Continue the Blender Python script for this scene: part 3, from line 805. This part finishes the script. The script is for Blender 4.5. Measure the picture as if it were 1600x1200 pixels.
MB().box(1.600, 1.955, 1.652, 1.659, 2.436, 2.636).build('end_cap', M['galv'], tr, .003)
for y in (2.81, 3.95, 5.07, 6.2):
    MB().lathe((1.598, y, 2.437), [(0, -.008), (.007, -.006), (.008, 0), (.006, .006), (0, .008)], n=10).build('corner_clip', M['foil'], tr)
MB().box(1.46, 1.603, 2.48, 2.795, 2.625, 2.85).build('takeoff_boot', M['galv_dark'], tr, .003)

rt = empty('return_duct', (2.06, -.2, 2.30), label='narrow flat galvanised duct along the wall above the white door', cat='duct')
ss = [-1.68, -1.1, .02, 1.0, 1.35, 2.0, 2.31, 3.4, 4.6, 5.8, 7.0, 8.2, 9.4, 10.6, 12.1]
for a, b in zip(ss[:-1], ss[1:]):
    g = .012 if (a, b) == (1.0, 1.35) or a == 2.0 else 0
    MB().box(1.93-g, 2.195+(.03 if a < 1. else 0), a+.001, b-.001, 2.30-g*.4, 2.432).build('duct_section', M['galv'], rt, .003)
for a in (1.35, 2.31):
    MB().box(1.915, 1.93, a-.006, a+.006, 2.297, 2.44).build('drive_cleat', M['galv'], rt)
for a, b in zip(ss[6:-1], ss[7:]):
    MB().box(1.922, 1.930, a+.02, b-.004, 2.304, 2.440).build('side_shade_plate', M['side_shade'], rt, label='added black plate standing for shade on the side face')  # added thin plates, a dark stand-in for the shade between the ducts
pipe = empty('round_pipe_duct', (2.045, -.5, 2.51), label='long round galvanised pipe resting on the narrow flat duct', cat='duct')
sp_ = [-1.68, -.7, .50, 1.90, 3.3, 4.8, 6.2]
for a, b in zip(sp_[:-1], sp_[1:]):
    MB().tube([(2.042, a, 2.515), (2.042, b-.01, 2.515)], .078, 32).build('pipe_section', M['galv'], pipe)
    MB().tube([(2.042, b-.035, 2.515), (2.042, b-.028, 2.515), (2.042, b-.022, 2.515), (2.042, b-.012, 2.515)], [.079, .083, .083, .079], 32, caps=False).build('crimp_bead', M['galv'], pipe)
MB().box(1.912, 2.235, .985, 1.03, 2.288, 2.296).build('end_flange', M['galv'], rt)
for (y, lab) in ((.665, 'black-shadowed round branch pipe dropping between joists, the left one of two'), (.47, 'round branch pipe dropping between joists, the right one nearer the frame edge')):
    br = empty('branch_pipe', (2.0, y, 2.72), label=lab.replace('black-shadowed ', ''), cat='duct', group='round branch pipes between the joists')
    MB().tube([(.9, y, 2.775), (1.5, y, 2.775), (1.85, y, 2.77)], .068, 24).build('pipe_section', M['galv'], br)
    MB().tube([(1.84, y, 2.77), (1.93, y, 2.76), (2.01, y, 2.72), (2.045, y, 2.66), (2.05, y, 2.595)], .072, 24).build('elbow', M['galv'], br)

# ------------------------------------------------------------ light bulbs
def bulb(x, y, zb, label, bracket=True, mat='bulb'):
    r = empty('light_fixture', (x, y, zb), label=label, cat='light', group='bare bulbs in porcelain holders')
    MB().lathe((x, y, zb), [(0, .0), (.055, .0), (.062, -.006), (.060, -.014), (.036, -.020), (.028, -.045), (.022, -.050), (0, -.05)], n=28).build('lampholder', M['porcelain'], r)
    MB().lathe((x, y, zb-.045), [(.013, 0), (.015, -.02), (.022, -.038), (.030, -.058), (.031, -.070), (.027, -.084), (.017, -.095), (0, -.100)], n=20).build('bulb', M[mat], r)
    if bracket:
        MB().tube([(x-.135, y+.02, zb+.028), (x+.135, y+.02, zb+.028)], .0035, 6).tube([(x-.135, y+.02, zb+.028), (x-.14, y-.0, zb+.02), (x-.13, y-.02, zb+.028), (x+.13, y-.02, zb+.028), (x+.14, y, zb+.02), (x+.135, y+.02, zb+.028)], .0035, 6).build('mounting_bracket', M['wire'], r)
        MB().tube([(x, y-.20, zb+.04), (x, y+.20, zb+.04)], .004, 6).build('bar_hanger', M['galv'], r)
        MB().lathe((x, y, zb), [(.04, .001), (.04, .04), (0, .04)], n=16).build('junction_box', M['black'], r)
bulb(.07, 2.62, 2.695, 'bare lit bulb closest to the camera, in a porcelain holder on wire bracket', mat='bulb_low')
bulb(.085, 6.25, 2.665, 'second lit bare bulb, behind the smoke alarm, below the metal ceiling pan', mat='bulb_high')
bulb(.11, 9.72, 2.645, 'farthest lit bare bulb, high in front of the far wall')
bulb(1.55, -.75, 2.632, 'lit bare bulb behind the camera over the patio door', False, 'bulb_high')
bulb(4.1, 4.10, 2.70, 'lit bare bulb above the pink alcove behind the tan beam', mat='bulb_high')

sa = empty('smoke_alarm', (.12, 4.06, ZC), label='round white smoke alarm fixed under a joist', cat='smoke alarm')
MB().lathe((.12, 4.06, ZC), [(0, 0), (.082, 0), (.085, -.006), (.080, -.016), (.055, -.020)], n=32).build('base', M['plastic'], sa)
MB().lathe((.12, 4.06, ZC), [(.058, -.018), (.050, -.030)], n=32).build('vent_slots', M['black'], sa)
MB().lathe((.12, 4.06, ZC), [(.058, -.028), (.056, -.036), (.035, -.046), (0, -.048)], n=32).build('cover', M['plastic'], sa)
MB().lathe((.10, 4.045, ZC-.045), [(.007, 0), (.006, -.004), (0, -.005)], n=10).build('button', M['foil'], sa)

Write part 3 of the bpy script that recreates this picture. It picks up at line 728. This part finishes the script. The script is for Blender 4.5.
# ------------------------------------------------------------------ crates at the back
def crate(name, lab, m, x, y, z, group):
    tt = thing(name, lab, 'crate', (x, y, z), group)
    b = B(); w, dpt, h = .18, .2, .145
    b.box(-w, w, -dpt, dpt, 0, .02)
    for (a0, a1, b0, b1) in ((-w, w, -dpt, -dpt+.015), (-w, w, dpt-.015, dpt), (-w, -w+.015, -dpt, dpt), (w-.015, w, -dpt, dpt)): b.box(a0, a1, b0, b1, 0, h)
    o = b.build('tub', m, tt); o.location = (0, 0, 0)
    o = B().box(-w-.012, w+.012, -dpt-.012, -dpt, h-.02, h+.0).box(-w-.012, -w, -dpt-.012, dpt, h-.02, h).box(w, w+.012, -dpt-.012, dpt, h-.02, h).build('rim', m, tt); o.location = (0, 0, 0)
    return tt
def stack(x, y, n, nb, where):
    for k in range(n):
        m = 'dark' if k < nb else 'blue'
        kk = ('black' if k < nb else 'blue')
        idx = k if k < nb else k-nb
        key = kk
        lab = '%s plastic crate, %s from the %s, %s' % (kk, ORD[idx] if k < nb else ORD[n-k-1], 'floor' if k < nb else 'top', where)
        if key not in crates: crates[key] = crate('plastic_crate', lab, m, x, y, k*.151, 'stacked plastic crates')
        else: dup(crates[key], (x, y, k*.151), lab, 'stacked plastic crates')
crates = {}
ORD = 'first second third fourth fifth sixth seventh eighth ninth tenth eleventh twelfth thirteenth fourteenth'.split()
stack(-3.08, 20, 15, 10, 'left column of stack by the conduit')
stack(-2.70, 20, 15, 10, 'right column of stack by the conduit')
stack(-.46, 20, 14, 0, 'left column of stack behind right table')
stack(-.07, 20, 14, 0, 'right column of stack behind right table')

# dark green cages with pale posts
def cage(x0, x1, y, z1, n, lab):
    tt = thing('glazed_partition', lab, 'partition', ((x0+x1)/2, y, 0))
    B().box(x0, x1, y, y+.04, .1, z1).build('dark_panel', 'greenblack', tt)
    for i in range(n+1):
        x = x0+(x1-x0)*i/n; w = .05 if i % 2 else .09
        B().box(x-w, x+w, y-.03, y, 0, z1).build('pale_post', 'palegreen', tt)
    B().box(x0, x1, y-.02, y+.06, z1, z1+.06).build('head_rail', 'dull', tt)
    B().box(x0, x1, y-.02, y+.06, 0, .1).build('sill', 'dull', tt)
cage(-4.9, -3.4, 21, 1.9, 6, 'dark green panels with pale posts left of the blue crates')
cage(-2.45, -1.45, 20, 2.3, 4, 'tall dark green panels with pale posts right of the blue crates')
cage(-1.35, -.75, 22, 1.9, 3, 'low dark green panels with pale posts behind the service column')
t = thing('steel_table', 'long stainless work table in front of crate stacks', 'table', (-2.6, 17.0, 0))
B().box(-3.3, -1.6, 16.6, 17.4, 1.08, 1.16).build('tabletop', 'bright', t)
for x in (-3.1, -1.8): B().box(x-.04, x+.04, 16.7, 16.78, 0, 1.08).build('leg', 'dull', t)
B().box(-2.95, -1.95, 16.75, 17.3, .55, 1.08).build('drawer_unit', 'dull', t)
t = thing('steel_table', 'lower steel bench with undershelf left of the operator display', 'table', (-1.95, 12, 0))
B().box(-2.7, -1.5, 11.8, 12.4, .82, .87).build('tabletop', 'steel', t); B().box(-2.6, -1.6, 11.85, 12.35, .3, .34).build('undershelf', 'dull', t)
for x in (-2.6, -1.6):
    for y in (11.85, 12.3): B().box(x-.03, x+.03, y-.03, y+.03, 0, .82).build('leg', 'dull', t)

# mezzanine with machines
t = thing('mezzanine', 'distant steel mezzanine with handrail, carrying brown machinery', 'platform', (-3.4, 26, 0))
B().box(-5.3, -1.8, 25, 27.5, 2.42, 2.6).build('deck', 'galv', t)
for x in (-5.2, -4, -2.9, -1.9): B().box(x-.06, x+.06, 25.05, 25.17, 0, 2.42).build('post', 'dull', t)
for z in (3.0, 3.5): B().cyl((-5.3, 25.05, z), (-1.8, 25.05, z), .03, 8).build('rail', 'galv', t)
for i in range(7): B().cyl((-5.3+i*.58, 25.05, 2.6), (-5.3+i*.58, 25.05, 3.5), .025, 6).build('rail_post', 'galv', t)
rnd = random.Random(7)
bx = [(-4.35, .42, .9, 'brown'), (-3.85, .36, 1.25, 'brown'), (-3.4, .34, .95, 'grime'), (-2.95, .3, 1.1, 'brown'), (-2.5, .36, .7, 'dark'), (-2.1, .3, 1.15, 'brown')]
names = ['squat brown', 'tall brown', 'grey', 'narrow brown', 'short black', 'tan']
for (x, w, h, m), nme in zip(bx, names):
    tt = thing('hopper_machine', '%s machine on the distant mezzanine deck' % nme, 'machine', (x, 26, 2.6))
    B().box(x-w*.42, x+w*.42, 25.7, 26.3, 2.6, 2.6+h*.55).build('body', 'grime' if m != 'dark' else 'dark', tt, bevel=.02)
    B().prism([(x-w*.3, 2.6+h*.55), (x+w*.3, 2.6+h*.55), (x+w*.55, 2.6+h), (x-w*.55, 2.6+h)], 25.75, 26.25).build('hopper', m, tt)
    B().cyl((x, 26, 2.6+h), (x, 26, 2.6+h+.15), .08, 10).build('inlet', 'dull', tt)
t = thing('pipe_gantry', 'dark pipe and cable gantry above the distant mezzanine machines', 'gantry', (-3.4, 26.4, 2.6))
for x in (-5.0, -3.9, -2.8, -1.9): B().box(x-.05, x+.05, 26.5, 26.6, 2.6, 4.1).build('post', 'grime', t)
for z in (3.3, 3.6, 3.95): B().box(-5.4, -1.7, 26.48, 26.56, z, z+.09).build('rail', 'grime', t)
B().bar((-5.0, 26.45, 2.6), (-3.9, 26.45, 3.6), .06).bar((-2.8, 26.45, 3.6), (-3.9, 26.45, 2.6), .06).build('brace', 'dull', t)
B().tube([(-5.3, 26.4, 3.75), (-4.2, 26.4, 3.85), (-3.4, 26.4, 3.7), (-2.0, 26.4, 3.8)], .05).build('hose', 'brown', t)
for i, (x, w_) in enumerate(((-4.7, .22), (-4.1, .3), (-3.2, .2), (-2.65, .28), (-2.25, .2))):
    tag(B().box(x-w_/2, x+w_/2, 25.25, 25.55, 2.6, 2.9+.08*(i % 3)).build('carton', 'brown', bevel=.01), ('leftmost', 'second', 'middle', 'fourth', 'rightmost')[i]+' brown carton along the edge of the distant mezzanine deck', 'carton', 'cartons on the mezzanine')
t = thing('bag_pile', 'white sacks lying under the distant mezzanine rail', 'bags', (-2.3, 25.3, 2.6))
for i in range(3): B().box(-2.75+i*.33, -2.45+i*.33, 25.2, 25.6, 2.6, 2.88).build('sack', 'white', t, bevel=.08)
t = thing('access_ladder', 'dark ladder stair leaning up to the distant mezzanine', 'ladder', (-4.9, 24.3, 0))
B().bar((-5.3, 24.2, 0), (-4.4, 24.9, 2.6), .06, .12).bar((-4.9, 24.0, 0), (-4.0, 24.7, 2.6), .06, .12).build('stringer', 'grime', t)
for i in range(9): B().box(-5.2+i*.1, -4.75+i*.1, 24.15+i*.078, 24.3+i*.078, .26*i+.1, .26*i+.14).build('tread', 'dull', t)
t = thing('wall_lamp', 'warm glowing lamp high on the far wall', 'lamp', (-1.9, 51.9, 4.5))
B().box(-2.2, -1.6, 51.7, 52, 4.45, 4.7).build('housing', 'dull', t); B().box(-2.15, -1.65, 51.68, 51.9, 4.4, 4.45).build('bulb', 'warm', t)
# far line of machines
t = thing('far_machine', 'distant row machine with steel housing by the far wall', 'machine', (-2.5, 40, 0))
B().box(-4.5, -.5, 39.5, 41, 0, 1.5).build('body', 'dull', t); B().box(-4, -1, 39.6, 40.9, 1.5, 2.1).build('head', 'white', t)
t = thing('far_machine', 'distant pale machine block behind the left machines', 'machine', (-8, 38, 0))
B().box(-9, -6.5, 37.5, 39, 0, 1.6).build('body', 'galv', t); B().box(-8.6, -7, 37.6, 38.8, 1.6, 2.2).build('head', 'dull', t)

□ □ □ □

> **Short task**:
Include the first line, the line containing "M['galv_dark'], tr, .003)", and every line between them, copied exactly from the material above; output no other line.

> **Solution to the problem**:
Continue the Blender Python script for this scene: part 3, from line 805. This part finishes the script. The script is for Blender 4.5. Measure the picture as if it were 1600x1200 pixels.
MB().box(1.600, 1.955, 1.652, 1.659, 2.436, 2.636).build('end_cap', M['galv'], tr, .003)
for y in (2.81, 3.95, 5.07, 6.2):
    MB().lathe((1.598, y, 2.437), [(0, -.008), (.007, -.006), (.008, 0), (.006, .006), (0, .008)], n=10).build('corner_clip', M['foil'], tr)
MB().box(1.46, 1.603, 2.48, 2.795, 2.625, 2.85).build('takeoff_boot', M['galv_dark'], tr, .003)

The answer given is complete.